A variable line through the point `(6/5, 6/5)` cuts the coordinates axes in the point `A and B`. If the point `P` divides `AB` internally in the ratio `2:1`, show that the equation to the locus of `P` is :

To find the locus of the point \( P \) that divides the line segment \( AB \) in the ratio \( 2:1 \), we can follow these steps: ### Step 1: Define the variable line Let the variable line that passes through the point \( \left(\frac{6}{5}, \frac{6}{5}\right) \) be represented in intercept form as: \[ \frac{x}{A} + \frac{y}{B} = 1 \] where \( A \) and \( B \) are the x-intercept and y-intercept of the line, respectively. ### Step 2: Identify the coordinates of points A and B From the intercept form, the coordinates of point \( A \) (where the line intersects the x-axis) are \( (A, 0) \) and the coordinates of point \( B \) (where the line intersects the y-axis) are \( (0, B) \). ### Step 3: Use the section formula to find the coordinates of point P Let the coordinates of point \( P \) be \( (H, K) \).

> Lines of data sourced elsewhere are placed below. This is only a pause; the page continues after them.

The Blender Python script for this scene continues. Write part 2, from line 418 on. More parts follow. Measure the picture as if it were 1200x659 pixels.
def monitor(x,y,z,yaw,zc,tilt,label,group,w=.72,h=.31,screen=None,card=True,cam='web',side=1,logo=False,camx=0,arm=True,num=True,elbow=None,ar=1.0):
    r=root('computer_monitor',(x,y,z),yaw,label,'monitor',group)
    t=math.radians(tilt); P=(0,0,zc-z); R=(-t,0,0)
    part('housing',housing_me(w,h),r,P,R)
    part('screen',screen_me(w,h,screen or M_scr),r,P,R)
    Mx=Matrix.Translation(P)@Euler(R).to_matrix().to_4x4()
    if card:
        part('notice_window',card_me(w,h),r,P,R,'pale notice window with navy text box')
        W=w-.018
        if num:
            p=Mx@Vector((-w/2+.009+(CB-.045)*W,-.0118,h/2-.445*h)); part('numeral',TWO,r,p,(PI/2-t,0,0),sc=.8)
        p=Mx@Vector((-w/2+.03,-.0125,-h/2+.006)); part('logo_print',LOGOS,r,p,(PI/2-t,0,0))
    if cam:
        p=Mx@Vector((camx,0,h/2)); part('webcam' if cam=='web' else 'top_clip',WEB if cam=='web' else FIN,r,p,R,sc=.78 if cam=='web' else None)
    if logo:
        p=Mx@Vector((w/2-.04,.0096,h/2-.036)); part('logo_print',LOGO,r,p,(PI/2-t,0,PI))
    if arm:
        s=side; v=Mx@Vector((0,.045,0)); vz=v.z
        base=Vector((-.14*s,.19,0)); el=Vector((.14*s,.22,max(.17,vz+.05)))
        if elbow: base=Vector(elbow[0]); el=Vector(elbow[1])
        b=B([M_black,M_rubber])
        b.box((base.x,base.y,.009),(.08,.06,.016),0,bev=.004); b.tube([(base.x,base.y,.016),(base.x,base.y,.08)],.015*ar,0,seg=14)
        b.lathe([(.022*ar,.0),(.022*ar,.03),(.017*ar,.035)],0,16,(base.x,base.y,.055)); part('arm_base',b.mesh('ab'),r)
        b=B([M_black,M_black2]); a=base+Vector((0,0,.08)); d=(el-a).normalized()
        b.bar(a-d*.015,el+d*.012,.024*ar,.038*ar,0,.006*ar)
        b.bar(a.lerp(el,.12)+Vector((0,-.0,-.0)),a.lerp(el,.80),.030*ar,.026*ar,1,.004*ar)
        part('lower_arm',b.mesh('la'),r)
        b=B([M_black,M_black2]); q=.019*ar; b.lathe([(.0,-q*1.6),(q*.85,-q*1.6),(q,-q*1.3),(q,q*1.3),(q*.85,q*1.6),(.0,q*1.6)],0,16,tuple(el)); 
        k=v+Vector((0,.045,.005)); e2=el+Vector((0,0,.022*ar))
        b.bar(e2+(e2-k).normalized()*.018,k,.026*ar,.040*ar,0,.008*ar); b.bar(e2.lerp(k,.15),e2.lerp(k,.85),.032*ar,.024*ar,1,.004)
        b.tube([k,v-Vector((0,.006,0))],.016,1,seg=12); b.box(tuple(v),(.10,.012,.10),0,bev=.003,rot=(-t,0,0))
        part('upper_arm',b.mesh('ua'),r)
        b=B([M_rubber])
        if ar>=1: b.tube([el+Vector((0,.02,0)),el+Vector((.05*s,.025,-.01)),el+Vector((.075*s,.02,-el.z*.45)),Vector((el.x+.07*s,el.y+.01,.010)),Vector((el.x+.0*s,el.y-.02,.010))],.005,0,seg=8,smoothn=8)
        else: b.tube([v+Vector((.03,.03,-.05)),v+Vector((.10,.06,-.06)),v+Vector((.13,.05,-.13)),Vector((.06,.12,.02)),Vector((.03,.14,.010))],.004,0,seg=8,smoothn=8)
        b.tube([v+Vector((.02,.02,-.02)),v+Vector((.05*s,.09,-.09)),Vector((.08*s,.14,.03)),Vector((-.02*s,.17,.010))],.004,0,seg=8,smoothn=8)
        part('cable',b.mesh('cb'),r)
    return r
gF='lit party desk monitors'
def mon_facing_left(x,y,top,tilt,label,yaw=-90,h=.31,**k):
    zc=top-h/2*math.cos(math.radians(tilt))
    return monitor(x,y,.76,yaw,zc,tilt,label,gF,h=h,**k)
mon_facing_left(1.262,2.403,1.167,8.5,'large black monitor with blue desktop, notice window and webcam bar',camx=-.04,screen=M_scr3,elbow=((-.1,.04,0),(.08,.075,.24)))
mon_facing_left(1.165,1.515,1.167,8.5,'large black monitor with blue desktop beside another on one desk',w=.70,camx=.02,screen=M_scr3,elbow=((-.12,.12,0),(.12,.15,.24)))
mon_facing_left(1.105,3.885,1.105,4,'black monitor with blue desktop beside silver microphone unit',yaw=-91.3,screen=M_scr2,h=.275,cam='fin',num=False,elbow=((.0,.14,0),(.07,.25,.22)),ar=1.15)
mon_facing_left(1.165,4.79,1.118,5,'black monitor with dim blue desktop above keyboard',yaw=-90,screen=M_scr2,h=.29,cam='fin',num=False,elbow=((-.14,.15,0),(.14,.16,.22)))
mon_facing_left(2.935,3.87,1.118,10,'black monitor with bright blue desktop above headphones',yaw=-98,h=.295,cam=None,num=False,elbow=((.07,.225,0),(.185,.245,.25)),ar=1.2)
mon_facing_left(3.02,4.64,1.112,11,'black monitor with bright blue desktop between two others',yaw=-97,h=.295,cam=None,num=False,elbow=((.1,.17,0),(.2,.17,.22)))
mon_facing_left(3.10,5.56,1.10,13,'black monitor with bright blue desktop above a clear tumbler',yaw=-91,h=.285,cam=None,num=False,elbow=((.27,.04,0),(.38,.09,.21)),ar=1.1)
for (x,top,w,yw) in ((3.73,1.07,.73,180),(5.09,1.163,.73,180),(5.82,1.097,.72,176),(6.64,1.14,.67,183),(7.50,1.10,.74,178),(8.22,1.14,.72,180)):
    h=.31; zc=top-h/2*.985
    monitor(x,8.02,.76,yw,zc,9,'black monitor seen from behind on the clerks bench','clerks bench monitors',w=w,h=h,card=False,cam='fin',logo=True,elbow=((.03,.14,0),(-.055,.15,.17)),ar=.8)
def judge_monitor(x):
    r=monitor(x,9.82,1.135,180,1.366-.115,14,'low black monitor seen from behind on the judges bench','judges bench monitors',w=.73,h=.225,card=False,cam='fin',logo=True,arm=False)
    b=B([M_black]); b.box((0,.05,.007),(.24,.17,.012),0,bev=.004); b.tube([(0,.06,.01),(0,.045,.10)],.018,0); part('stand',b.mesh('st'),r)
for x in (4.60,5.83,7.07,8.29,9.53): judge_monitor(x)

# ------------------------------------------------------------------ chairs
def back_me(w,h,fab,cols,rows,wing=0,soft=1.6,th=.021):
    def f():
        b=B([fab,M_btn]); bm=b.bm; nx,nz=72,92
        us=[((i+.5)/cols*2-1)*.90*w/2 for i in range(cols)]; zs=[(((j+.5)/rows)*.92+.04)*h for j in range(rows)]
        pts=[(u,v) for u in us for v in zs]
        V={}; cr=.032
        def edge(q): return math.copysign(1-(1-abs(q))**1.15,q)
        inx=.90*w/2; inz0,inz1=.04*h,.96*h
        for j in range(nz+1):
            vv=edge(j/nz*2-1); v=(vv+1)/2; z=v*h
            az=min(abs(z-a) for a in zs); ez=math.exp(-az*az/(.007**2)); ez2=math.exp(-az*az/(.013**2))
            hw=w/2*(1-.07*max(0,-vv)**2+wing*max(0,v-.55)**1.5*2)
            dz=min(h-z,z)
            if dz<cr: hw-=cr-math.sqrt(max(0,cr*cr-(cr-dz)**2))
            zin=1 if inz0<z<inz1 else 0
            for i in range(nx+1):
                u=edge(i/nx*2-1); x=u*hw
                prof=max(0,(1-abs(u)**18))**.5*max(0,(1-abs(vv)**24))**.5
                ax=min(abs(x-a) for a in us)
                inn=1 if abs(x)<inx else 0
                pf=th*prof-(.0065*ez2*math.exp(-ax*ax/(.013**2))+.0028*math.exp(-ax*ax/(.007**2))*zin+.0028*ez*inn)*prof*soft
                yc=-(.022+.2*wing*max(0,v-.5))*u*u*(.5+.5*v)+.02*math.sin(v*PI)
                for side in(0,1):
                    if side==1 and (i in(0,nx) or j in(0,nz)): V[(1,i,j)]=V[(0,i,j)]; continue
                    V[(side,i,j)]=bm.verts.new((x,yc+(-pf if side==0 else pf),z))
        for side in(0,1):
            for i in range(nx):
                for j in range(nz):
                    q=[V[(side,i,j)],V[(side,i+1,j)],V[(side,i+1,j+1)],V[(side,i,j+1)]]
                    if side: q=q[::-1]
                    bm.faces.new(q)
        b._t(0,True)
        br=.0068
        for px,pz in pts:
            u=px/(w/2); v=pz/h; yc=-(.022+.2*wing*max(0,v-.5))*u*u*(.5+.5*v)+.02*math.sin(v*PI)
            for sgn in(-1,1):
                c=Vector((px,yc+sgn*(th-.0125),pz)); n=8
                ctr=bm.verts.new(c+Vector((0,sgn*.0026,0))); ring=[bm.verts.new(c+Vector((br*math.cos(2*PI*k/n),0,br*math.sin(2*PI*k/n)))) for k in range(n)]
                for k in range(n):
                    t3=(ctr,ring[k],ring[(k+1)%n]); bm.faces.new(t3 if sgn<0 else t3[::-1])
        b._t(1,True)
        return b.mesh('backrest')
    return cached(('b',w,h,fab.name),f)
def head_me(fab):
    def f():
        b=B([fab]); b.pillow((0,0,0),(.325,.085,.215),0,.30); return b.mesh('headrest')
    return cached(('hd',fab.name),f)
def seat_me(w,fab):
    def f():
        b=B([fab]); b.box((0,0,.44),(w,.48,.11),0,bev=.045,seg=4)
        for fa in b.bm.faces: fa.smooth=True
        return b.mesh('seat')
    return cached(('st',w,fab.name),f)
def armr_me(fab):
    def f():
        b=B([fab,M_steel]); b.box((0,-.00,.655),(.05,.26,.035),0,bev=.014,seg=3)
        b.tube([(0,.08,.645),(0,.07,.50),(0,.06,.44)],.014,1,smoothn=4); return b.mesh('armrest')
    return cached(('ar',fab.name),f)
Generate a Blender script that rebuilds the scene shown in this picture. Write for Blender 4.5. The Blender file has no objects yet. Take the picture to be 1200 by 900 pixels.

Since \( P \) divides \( AB \) in the ratio \( 2:1 \), we can use the section formula: \[ H = \frac{2 \cdot 0 + 1 \cdot A}{2 + 1} = \frac{A}{3} \] \[ K = \frac{2 \cdot B + 1 \cdot 0}{2 + 1} = \frac{2B}{3} \] ### Step 4: Express A and B in terms of H and K From the equations derived: \[ A = 3H \] \[ B = \frac{3K}{2} \] ### Step 5: Substitute A and B into the line equation Since the line passes through the point \( \left(\frac{6}{5}, \frac{6}{5}\right) \), we can substitute \( A \) and \( B \) into the line equation: \[ \frac{6/5}{A} + \frac{6/5}{B} = 1 \] Substituting \( A \) and \( B \): \[ \frac{6/5}{3H} + \frac{6/5}{\frac{3K}{2}} = 1 \] This simplifies to: \[ \frac{6}{15H} + \frac{12}{15K} = 1 \] Multiplying through by 15 gives: \[ 6K + 12H = 15HK \] ### Step 6: Rearranging the equation Rearranging the equation gives: \[ 15HK - 6K - 12H = 0 \] Factoring out common terms: \[ 3(5HK - 2K - 4H) = 0 \] Thus, we have: \[ 5HK - 2K - 4H = 0 \] ### Step 7: Final equation for the locus To express this in terms of \( x \) and \( y \) (where \( H = x \) and \( K = y \)): \[ 5xy - 2y - 4x = 0 \] This is the equation of the locus of point \( P \).